The 6-1 Elizabeth averages just more than 10 points per game. The 6-1 Jessica, meanwhile, leads the conference in scoring (21.2ppg) and entered the week on the brink of history.

The younger Kelliher, who scored 37 points in a win over Greendale one night after hitting the buzzer beater, needed just 12 points against Slinger on Tuesday to match the North career scoring record, one that has stood since Julie Marrazzo scored 1,153 points from 1978-82.

"It's really cool to be able to say that I did that and I have those records, but they don't mean a lot to me if we're not winning," Jessica said. "If I can put up those numbers and we're winning, I'll take it."

She already has the school's single-game scoring record several times over. The Greendale game was the newest amendment to the school mark that she had set in back-to-back games when she scored 32 and 33 points.
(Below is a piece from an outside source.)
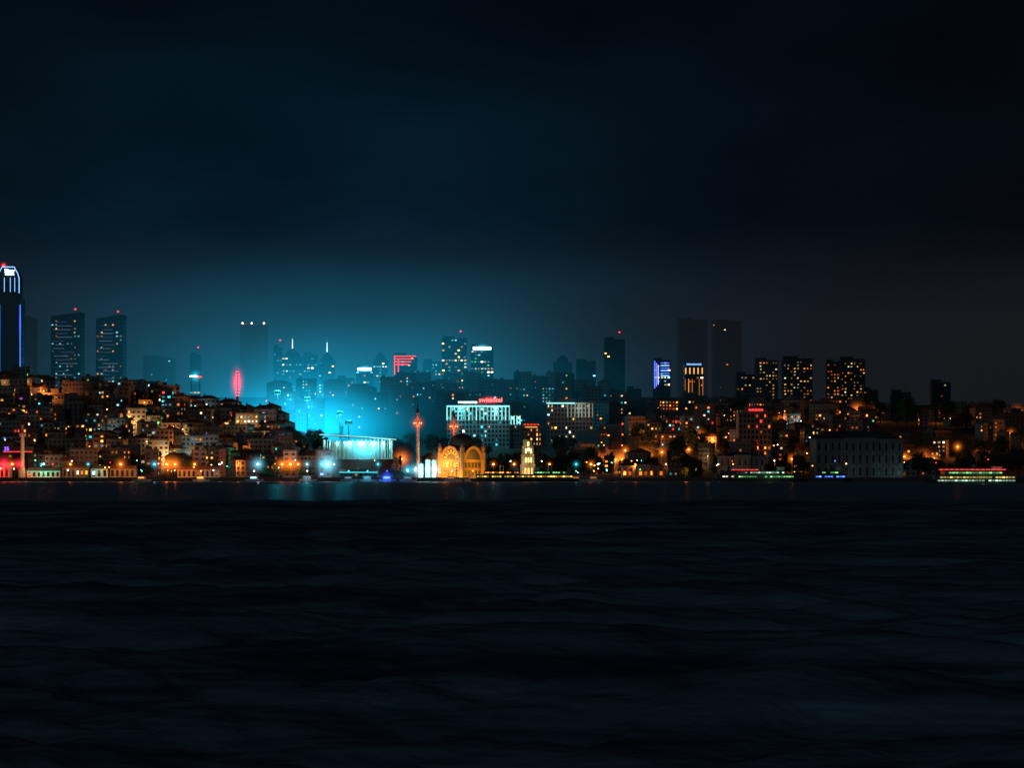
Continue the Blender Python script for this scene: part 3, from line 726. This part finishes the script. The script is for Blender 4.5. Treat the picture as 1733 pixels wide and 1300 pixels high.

Maria Viall (1998-99) and Dawn Schirmacher (1986-87) had the old mark with a 31-point game.

"She knows she has to be a scorer for us to win," Worzella said. "But she takes losses as hard as anybody I've ever coached. She understands her role on the team and that scoring output is what we need. I don't think she looks at the statistics and wonders how high she is on the conference leaderboard, but she knows she's going to need to score 16 to 20 points per game for us to have a good shot at winning."

Worzella said Jessica has battled through her own injuries this season but has been able to stay on the floor. She'll ultimately leave the program as perhaps the greatest to wear the purple uniform, and her arrival will also represent the end of a frustrating era. She was a freshman in December of 2011 and Elizabeth a sophomore when the Northstars defeated Mukwonago, snapping a streak of 116 consecutive losses in Classic 8 play.

After three years together helping North emerge from those doldrums into nightly competitiveness, the Kellihers won't be playing together in 2014-15.

"At practice we kind of push each other to get better, because we're constantly having to guard each other," Elizabeth said. "It helps us in games, because we kind of know what the other one is thinking. I think it's really fun to play with her in high school because I didn't always get to do that growing up since we were different ages."

Said Jessica, "We're going to have to adjust as a team (when Elizabeth graduates); we're going to have more kids step up. That's a big role to fill because she does so much for us."